- **DO THIS**
Collect all the lines that mention the word "picture".

- **RECORDS**
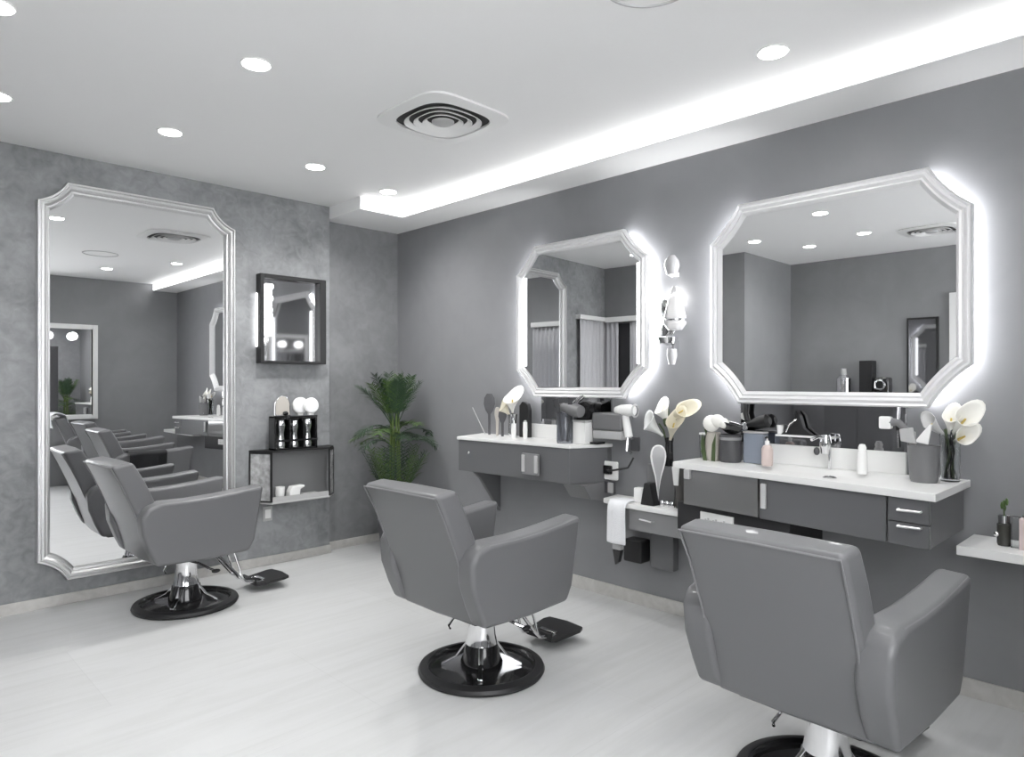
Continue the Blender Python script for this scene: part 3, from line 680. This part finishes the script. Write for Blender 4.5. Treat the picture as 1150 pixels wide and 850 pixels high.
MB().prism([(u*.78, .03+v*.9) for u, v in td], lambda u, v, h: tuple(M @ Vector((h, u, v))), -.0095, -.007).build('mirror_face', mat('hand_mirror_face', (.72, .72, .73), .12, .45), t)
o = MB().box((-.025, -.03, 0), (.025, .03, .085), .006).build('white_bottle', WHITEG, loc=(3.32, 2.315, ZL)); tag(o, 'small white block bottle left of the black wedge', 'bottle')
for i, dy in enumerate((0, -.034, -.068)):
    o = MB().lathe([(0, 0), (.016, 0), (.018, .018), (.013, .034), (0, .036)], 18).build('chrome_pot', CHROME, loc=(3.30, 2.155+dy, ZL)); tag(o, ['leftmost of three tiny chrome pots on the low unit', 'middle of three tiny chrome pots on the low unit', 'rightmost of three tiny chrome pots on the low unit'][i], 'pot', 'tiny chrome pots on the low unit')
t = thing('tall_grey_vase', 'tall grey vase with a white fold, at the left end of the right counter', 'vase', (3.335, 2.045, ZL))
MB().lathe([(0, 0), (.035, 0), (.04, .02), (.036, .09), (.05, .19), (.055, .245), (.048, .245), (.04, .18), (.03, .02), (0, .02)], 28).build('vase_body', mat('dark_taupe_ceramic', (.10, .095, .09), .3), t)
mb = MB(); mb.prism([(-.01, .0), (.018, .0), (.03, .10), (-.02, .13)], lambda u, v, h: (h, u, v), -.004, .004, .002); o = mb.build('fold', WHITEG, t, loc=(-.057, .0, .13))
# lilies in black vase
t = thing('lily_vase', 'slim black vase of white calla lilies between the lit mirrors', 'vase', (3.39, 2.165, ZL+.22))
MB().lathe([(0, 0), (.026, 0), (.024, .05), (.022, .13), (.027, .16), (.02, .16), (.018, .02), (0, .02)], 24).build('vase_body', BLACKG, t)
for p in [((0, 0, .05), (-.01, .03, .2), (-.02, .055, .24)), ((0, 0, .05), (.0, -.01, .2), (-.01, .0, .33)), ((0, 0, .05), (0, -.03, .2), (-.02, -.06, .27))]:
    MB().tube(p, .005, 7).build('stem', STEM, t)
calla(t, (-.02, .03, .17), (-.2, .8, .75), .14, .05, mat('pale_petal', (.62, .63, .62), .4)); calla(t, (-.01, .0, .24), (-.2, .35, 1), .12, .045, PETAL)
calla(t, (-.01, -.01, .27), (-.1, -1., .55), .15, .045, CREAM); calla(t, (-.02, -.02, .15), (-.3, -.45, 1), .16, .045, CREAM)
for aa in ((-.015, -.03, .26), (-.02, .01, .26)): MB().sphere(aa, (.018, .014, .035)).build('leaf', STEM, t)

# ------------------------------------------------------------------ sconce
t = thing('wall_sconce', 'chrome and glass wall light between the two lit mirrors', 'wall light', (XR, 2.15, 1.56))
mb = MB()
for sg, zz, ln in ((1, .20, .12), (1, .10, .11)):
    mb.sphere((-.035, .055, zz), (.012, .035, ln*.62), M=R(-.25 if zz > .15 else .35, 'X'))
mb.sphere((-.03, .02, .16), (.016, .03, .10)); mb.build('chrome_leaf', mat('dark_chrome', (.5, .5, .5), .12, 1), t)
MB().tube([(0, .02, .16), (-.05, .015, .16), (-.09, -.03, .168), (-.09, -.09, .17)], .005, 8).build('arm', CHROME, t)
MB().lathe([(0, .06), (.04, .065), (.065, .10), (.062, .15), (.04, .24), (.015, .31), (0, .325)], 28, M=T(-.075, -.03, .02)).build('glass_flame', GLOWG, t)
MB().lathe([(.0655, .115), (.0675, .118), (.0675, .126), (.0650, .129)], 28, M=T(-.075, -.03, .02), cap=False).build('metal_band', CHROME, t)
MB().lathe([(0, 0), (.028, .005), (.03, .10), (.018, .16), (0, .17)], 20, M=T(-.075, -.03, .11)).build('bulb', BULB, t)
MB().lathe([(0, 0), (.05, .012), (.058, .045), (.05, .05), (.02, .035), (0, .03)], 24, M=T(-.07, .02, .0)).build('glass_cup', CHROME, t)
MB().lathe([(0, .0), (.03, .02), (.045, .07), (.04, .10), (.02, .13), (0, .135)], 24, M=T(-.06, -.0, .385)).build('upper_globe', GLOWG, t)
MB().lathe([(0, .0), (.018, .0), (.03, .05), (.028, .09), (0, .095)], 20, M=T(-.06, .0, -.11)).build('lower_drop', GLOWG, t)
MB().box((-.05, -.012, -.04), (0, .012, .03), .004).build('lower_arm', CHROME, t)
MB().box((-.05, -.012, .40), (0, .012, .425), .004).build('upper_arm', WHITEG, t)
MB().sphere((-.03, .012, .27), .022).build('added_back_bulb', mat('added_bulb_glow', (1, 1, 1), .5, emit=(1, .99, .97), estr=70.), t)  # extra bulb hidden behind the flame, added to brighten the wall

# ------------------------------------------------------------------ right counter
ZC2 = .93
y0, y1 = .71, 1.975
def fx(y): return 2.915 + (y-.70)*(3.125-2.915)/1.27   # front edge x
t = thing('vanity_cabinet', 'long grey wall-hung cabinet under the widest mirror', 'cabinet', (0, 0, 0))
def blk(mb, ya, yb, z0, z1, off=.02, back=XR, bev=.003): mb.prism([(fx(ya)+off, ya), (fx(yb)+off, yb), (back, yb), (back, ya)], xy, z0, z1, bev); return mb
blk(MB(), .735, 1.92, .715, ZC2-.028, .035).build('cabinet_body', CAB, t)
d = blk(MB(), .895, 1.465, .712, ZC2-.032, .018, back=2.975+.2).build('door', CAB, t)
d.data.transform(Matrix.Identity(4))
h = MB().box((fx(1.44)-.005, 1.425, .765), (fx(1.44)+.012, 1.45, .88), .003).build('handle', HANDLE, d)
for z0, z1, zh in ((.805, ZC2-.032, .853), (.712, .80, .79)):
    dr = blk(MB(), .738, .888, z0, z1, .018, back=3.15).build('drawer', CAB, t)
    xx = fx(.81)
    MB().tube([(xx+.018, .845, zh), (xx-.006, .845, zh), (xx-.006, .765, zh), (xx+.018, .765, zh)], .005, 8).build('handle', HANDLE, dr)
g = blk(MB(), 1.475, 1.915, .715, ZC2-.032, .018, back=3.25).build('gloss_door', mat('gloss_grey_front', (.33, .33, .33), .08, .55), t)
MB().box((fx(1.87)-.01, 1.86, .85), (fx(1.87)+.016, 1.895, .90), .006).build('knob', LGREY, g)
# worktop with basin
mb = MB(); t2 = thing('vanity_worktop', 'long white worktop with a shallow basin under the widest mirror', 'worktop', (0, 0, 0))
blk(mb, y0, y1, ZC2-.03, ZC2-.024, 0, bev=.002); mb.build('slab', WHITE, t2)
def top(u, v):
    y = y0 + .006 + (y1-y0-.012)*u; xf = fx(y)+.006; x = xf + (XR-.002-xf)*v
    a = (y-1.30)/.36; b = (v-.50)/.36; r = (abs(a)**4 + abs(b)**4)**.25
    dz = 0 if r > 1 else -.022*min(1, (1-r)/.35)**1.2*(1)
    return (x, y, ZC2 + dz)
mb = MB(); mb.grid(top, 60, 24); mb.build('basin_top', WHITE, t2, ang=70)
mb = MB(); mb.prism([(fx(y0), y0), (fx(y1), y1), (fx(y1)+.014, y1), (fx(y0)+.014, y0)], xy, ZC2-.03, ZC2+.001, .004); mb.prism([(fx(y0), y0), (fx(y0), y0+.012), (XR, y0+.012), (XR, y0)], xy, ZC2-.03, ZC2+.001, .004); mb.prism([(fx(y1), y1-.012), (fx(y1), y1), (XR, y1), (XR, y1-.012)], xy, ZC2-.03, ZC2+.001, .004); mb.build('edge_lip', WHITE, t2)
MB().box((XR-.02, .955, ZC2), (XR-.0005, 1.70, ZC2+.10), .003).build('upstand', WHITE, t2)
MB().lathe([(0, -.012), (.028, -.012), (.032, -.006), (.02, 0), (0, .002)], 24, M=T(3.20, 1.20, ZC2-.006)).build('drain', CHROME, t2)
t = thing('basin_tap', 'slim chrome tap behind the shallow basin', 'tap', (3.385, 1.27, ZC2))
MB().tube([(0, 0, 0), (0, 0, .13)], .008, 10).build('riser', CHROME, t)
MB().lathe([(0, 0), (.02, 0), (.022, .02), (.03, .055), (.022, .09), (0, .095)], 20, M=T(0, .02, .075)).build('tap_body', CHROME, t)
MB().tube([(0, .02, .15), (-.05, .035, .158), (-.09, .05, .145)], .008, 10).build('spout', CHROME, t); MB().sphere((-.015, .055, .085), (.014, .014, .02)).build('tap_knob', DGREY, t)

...

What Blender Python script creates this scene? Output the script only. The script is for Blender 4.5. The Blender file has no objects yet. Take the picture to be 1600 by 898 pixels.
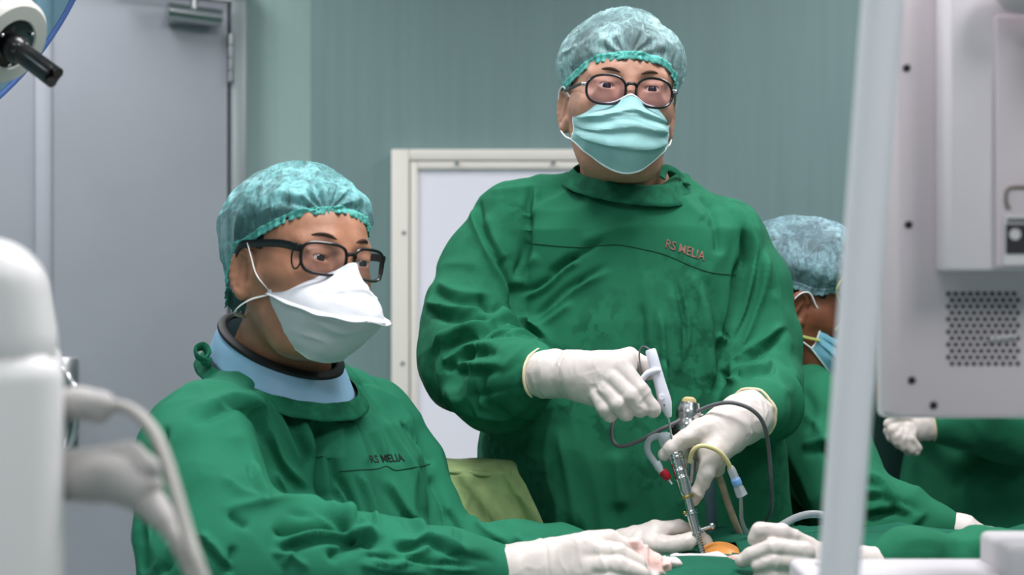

- **SOLUTION FOR THIS PROBLEM**
Continue the Blender Python script for this scene: part 3, from line 680. This part finishes the script. Write for Blender 4.5. Treat the picture as 1150 pixels wide and 850 pixels high.
What Blender Python script creates this scene? Output the script only. The script is for Blender 4.5. The Blender file has no objects yet. Take the picture to be 1600 by 898 pixels.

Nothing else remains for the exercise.